Abstract

Existing research at the nexus of institutional theory and entrepreneurship suggests that lowering institutional barriers to forming, growing, and exiting new firms through legal and regulatory reforms can affect the types of startups that entrepreneurs found in a region. These institutional changes could affect entrepreneurs' willingness to partner with organizational sponsors to develop high-growth startups and potentially enhance these sponsors' ability to select high-growth startups to fund and develop. This study evaluates these ideas by developing and testing three hypotheses, that institutional reforms (a) improve entrepreneurs' perceived benefits of the resources that organizational sponsors provide, (b) increase the number, quality, and diversity of applicants for these resources within sponsors' local ecosystems, and (c) enhance sponsors' capacity to select high-growth startups into their cohorts.
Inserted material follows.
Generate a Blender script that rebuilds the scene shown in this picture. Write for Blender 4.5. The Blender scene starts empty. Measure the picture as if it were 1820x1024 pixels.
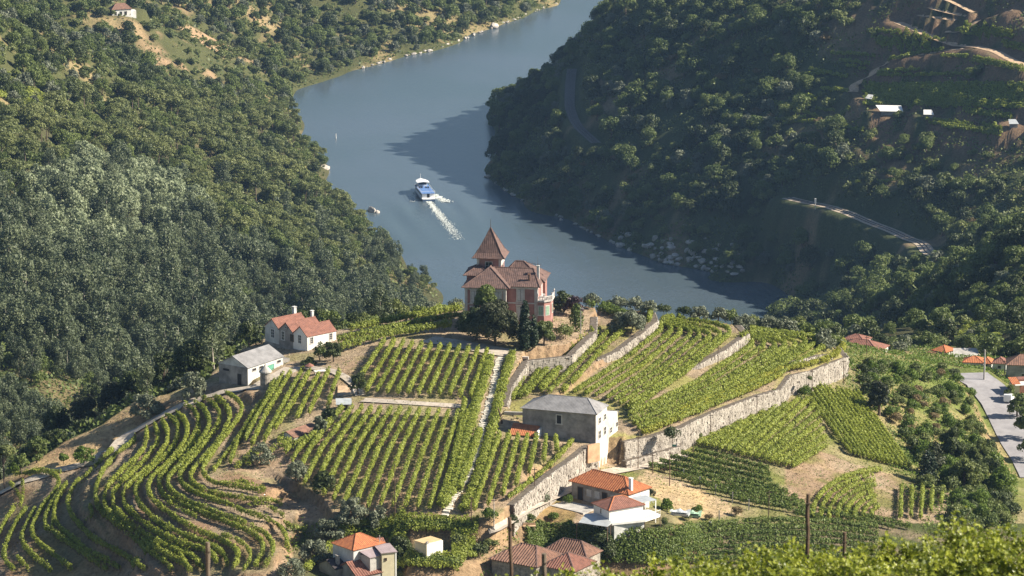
import bpy, math, random
import numpy as np
from mathutils import Vector, Matrix

# ------------------------------------------------------------------ scene, camera, light
SC = bpy.context.scene
COL = SC.collection
PI = math.pi
CAM = np.array([0.0, 0.0, 352.0])
ZS = 352.0 / 404.0
FPX = 7000.0
PITCH = math.radians(13.0)
cam_d = bpy.data.cameras.new('camera')
cam_o = bpy.data.objects.new('camera', cam_d); COL.objects.link(cam_o)
cam_o.location = CAM
cam_o.rotation_euler = (math.radians(90) - PITCH, 0, 0)
cam_d.sensor_width = 36.0
cam_d.lens = FPX * 36.0 / 1820.0
cam_d.clip_start = 1.0
cam_d.clip_end = 9000.0
cam_d.dof.use_dof = True
cam_d.dof.focus_distance = 760.0
cam_d.dof.aperture_fstop = 3.2
SC.camera = cam_o

SUN_EL, SUN_AZ = math.radians(35.5), math.radians(-3.0)      # azimuth measured from +x towards +y
sdir = Vector((math.cos(SUN_EL) * math.cos(SUN_AZ), math.cos(SUN_EL) * math.sin(SUN_AZ), math.sin(SUN_EL)))
W = bpy.data.worlds.new('World'); SC.world = W; W.use_nodes = True
nt = W.node_tree
bg = nt.nodes['Background']
sky = nt.nodes.new('ShaderNodeTexSky'); sky.sky_type = 'NISHITA'; sky.sun_disc = False
sky.sun_elevation = SUN_EL
sky.sun_rotation = math.radians(90) - SUN_AZ
sky.altitude = 350; sky.air_density = 1.2; sky.dust_density = 0.8; sky.ozone_density = 2.5
nt.links.new(sky.outputs[0], bg.inputs[0])
bg.inputs[1].default_value = 0.050
sun_d = bpy.data.lights.new('sun', 'SUN'); sun_d.energy = 5.0; sun_d.angle = math.radians(0.5)
sun_d.color = (1.0, 0.90, 0.74)
sun_o = bpy.data.objects.new('sun', sun_d); COL.objects.link(sun_o)
sun_o.rotation_euler = sdir.to_track_quat('Z', 'Y').to_euler()
SC.view_settings.view_transform = 'Standard'; SC.view_settings.look = 'None'
SC.view_settings.gamma = 1.0; SC.view_settings.exposure = 1.08
SC.view_settings.use_curve_mapping = False
SC.render.engine = 'CYCLES'
SC.cycles.max_bounces = 6; SC.cycles.diffuse_bounces = 3; SC.cycles.transmission_bounces = 4
SC.cycles.volume_bounces = 0; SC.cycles.use_denoising = True

RNG = np.random.default_rng(7)
random.seed(7)

# ------------------------------------------------------------------ survey: from the picture to the land
_f = np.array([0, math.cos(PITCH), -math.sin(PITCH)]); _u = np.array([0, math.sin(PITCH), math.cos(PITCH)])
def ray(px, py):
    px = np.asarray(px, float); py = np.asarray(py, float)
    a = (px - 910.0) / FPX; b = -(py - 512.0) / FPX
    d = _f[None] + a.reshape(-1, 1) * np.array([[1.0, 0, 0]]) + b.reshape(-1, 1) * _u[None]
    return d
def atz(px, py, z):
    """the point of height z seen at picture position px, py"""
    d = ray(px, py)
    t = (np.asarray(z, float).reshape(-1) - CAM[2]) / d[:, 2]
    p = CAM[None] + d * t[:, None]
    return p if p.shape[0] > 1 else p[0]
def proj(P):
    P = np.asarray(P, float).reshape(-1, 3) - CAM[None]
    c = P @ _f
    return 910 + P[:, 0] / c * FPX, 512 - (P @ _u) / c * FPX

class TPS:
    def __init__(self, xy, z, smooth=0.0):
        xy = np.asarray(xy, float); z = np.asarray(z, float)
        self.c = xy.mean(0); self.s = xy.std() + 1e-9
        X = (xy - self.c) / self.s; self.X = X; n = len(X)
        r2 = ((X[:, None] - X[None]) ** 2).sum(-1)
        K = np.where(r2 > 0, 0.5 * r2 * np.log(r2 + 1e-20), 0) + smooth * np.eye(n)
        P = np.c_[np.ones(n), X]
        A = np.zeros((n + 3, n + 3)); A[:n, :n] = K; A[:n, n:] = P; A[n:, :n] = P.T
        b = np.r_[z, np.zeros(3)]
        self.w = np.linalg.solve(A, b)
    def __call__(self, x, y):
        sh = np.shape(x); x = np.ravel(x); y = np.ravel(y)
        out = np.empty(len(x))
        for i in range(0, len(x), 20000):
            Q = (np.c_[x[i:i+20000], y[i:i+20000]] - self.c) / self.s
            r2 = ((Q[:, None] - self.X[None]) ** 2).sum(-1)
            K = 0.5 * r2 * np.log(r2 + 1e-20)
            out[i:i+20000] = K @ self.w[:-3] + self.w[-3] + Q @ self.w[-2:]
        return out.reshape(sh)
def tps_px(pts, smooth=0.0, extra=()):
    a = np.array(pts, float)
    P = atz(a[:, 0], a[:, 1], a[:, 2] * ZS)
    xy = P[:, :2]; z = a[:, 2] * ZS
    if len(extra):
        e = np.array(extra, float); xy = np.r_[xy, e[:, :2]]; z = np.r_[z, e[:, 2]]
    return TPS(xy, z, smooth)
def poly_px(pts):
    a = np.array(pts, float)
    return atz(a[:, 0], a[:, 1], a[:, 2] * ZS)[:, :2]
def inside(x, y, poly):
    sh = np.shape(x); x = np.ravel(x); y = np.ravel(y)
    r = np.zeros(len(x), bool); n = len(poly)
    for i in range(n):
        x0, y0 = poly[i]; x1, y1 = poly[(i + 1) % n]
        if y0 == y1: continue
        c = ((y0 > y) != (y1 > y)) & (x < (x1 - x0) * (y - y0) / (y1 - y0) + x0)
        r ^= c
    return r.reshape(sh)
def seg_dist(x, y, pl, closed=False):
    sh = np.shape(x); x = np.ravel(x); y = np.ravel(y)
    d = np.full(len(x), 1e9); n = len(pl)
    for i in range(n if closed else n - 1):
        a = np.asarray(pl[i]); b = np.asarray(pl[(i + 1) % n]); v = b - a; L = (v @ v) + 1e-12
        t = np.clip(((x - a[0]) * v[0] + (y - a[1]) * v[1]) / L, 0, 1)
        d = np.minimum(d, np.hypot(x - a[0] - t * v[0], y - a[1] - t * v[1]))
    return d.reshape(sh)
_vn = {}
def vnoise(x, y, seed=0):
    if seed not in _vn: _vn[seed] = np.random.default_rng(seed + 100).random((256, 256))
    T = _vn[seed]
    xi = np.floor(x).astype(int); yi = np.floor(y).astype(int); fx = x - xi; fy = y - yi
    fx = fx * fx * (3 - 2 * fx); fy = fy * fy * (3 - 2 * fy)
    g = lambda i, j: T[i & 255, j & 255]
    return (g(xi, yi) * (1 - fx) + g(xi + 1, yi) * fx) * (1 - fy) + (g(xi, yi + 1) * (1 - fx) + g(xi + 1, yi + 1) * fx) * fy
def fbm(x, y, s, seed=0, octv=4):
    a = 0.0; w = 1.0; t = 0.0
    for o in range(octv):
        a = a + w * (vnoise(x / s * 2 ** o + 17.3 * o, y / s * 2 ** o - 5.1 * o, seed + o) - .5); t += w; w *= .5
    return a / t * 2
def sstep(a, b, x):
    t = np.clip((x - a) / (b - a), 0, 1); return t * t * (3 - 2 * t)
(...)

To evaluate these hypotheses, I analyze data from 13,770 applicants to venture accelerators over multiple application cycles between 2016-2018 in 170 countries, using a difference-in-differences design that exploits institutional reforms that aimed to reduce the time and procedures to start new firms, obtain credit, and resolve bankruptcy for entrepreneurs. The findings have important implications for how institutional reforms affect early-stage entrepreneurship and the capacity of organizational sponsors to select high-growth early-stage startups to fund and develop within their local ecosystems.